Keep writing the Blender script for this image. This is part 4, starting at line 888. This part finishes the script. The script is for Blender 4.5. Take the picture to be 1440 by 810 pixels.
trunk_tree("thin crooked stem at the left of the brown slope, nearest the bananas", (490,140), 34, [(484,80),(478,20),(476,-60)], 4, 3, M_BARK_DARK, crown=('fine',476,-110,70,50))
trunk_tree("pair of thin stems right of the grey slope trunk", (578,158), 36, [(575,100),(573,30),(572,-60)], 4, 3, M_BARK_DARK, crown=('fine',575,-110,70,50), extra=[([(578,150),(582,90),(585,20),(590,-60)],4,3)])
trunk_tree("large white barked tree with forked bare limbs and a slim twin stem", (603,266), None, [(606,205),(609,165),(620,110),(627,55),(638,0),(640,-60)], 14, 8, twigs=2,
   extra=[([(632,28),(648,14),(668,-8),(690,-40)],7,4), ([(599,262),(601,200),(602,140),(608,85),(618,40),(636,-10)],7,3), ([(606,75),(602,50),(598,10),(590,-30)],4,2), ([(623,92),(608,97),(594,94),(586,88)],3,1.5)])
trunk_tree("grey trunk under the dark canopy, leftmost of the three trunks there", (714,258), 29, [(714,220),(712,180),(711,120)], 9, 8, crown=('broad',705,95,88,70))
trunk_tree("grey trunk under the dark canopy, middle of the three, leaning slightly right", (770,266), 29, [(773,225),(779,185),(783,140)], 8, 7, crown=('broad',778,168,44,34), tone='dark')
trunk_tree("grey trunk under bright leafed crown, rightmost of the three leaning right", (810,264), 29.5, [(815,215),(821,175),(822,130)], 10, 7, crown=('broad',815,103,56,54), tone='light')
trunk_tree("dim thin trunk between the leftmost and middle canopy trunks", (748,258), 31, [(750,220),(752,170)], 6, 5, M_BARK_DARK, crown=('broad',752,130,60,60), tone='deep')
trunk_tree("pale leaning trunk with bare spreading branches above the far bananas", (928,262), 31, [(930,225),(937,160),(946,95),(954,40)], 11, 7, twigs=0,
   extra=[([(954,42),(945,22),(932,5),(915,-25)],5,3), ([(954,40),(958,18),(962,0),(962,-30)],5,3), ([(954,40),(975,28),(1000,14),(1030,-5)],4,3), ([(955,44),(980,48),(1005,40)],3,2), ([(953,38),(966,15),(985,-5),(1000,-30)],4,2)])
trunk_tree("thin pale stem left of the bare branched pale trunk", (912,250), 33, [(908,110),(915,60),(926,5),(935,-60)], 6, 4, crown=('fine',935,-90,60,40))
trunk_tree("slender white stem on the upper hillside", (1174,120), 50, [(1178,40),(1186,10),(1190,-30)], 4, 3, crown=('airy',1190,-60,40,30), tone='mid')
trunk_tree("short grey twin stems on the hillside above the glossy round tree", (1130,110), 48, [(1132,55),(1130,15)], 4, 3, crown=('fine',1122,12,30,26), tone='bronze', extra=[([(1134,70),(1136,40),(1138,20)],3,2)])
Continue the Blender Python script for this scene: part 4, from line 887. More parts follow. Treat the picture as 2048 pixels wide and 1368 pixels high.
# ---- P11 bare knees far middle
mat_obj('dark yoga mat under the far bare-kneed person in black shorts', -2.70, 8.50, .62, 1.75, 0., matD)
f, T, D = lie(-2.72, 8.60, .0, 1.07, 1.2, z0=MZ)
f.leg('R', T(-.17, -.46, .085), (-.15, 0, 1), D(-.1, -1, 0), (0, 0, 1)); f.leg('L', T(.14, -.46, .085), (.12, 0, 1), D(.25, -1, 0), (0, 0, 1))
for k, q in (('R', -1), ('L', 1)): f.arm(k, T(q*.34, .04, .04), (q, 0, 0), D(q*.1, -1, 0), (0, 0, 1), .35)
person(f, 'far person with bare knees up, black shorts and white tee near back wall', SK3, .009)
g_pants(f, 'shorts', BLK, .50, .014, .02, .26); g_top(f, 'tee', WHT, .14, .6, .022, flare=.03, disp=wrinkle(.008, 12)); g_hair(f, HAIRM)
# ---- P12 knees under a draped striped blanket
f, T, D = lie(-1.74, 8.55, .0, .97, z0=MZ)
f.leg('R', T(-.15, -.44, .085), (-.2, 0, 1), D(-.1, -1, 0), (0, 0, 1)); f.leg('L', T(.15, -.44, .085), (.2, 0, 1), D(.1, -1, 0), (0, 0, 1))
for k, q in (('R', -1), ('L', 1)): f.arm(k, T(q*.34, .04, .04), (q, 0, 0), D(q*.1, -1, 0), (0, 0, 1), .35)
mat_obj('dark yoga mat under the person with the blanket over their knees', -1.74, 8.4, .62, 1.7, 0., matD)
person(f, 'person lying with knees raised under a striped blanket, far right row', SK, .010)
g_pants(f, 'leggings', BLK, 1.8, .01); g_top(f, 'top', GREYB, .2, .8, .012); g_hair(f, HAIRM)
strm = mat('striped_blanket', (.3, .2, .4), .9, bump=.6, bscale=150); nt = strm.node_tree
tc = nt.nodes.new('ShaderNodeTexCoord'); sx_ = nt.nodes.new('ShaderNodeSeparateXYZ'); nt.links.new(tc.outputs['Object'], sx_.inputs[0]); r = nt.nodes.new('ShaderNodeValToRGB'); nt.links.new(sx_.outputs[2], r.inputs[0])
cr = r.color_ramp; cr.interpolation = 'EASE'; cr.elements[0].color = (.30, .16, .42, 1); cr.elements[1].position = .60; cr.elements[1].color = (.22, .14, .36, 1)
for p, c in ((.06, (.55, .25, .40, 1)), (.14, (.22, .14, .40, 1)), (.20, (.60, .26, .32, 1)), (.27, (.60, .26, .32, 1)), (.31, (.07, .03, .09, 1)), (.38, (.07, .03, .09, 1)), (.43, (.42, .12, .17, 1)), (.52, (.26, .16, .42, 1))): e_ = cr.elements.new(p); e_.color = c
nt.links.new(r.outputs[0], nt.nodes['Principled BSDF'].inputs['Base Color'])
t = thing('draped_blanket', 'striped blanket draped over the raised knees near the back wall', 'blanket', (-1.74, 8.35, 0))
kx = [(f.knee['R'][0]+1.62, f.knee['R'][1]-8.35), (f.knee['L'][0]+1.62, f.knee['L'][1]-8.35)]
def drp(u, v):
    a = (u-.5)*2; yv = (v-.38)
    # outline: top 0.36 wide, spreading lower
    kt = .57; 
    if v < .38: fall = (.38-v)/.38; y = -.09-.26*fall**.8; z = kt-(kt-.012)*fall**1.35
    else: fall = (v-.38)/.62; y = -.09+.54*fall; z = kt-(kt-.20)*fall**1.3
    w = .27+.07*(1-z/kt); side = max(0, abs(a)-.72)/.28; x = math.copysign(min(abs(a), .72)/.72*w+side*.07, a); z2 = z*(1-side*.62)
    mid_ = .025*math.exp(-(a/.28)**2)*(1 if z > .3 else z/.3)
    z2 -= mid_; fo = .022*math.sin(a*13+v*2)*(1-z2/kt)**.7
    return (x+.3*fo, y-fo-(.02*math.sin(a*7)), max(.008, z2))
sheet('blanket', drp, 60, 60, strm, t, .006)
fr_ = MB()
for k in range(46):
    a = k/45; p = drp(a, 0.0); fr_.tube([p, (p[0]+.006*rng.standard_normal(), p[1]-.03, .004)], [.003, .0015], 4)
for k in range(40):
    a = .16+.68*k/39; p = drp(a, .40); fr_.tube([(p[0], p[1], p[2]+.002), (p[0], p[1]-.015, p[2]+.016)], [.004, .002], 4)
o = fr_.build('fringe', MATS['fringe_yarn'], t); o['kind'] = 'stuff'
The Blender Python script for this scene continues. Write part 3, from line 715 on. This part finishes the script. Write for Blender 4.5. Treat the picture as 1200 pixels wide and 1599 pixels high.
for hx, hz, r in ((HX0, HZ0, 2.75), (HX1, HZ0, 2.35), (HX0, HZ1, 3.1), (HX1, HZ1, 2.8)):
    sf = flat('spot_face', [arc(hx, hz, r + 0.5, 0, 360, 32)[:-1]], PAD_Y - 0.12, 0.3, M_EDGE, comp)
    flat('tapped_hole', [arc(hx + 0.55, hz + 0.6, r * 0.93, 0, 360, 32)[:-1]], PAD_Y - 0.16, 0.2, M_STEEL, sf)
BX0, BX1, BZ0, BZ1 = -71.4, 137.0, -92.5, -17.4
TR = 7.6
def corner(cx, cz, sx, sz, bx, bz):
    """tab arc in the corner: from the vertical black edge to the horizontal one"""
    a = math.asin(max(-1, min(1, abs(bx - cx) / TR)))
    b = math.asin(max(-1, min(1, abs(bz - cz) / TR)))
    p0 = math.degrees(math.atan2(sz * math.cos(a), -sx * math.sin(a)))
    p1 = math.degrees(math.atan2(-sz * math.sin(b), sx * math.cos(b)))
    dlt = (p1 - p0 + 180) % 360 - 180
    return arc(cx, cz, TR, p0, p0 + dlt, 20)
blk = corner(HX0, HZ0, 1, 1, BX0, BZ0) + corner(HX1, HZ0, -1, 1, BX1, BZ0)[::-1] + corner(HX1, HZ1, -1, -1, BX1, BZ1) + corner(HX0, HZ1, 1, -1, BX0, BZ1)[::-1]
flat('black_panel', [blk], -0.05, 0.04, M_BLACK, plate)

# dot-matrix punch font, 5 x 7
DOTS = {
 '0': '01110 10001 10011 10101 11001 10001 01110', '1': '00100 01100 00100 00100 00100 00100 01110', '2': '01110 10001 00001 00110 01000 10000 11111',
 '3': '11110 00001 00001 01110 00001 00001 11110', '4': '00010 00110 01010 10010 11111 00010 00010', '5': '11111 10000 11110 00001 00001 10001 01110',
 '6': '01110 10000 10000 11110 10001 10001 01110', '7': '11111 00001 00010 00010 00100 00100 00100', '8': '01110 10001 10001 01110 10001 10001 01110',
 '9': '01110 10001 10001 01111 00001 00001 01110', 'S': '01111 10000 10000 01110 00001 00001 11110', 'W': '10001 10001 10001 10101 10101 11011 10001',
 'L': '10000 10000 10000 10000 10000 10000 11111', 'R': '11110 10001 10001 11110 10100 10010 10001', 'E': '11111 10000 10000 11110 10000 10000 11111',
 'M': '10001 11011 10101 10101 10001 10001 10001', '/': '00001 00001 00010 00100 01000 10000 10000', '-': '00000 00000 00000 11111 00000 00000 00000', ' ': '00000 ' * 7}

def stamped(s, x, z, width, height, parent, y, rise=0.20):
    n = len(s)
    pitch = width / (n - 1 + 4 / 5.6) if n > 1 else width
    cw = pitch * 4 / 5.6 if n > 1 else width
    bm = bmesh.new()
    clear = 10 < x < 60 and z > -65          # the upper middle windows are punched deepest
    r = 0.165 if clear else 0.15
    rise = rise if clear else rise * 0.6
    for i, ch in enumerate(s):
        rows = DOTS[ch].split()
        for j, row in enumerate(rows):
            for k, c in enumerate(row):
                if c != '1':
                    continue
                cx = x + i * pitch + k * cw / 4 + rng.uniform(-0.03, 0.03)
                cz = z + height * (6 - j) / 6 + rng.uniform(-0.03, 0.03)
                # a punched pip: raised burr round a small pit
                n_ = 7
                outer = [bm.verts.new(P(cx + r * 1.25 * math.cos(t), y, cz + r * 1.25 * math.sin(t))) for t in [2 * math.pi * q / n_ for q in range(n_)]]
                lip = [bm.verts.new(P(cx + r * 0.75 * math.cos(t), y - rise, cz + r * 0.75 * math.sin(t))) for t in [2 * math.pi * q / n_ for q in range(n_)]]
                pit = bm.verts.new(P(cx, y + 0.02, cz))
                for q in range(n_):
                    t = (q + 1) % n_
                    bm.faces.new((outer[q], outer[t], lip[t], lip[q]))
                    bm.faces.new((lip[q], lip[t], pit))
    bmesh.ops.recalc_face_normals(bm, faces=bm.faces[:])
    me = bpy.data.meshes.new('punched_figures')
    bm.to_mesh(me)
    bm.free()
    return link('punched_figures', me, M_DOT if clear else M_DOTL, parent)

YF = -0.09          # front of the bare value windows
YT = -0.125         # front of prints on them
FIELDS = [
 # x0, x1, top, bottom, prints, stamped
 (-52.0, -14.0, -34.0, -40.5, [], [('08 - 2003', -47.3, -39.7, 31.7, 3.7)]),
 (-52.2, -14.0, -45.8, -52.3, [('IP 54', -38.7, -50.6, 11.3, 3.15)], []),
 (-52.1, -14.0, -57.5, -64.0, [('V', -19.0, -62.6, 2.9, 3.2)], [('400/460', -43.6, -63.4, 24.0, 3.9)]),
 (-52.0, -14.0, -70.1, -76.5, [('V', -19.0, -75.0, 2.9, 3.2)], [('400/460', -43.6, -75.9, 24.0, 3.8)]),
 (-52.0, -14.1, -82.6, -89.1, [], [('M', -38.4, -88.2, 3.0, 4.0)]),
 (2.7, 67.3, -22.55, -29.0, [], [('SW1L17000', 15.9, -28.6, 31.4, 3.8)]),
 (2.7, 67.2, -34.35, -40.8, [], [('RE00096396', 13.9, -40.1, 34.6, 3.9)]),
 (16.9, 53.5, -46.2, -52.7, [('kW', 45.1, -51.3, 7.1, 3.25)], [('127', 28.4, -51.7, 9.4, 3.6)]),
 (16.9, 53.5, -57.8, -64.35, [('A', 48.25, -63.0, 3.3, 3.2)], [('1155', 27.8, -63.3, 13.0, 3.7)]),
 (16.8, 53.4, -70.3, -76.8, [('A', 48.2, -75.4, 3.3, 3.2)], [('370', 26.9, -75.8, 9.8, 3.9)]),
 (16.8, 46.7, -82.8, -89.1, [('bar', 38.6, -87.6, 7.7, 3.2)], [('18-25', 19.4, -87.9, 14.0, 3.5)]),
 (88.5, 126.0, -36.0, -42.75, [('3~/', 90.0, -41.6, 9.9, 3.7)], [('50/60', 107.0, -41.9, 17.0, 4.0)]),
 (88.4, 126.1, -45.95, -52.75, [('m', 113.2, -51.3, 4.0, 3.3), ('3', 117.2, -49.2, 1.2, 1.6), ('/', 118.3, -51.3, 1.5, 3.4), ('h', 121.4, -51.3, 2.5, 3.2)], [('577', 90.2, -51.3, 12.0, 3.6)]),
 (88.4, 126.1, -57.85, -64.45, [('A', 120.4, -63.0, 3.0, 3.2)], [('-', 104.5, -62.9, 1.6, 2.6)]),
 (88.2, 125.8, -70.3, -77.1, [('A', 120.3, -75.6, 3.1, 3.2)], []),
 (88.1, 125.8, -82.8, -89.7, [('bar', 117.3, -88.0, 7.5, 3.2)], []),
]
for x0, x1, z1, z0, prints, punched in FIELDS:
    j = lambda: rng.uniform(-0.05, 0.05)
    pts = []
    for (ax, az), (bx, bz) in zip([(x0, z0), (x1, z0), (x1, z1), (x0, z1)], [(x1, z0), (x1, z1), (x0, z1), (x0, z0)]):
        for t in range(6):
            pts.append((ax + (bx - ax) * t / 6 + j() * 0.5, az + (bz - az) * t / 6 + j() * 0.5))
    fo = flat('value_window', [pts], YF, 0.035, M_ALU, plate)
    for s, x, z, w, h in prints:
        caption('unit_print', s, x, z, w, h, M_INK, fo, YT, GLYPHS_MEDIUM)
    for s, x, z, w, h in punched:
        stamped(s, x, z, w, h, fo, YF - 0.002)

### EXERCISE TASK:
Return each line in the records that holds the string "scene".

### WRITTEN ANSWER:
Continue the Blender Python script for this scene: part 4, from line 887. More parts follow. Treat the picture as 2048 pixels wide and 1368 pixels high.
The Blender Python script for this scene continues. Write part 3, from line 715 on. This part finishes the script. Write for Blender 4.5. Treat the picture as 1200 pixels wide and 1599 pixels high.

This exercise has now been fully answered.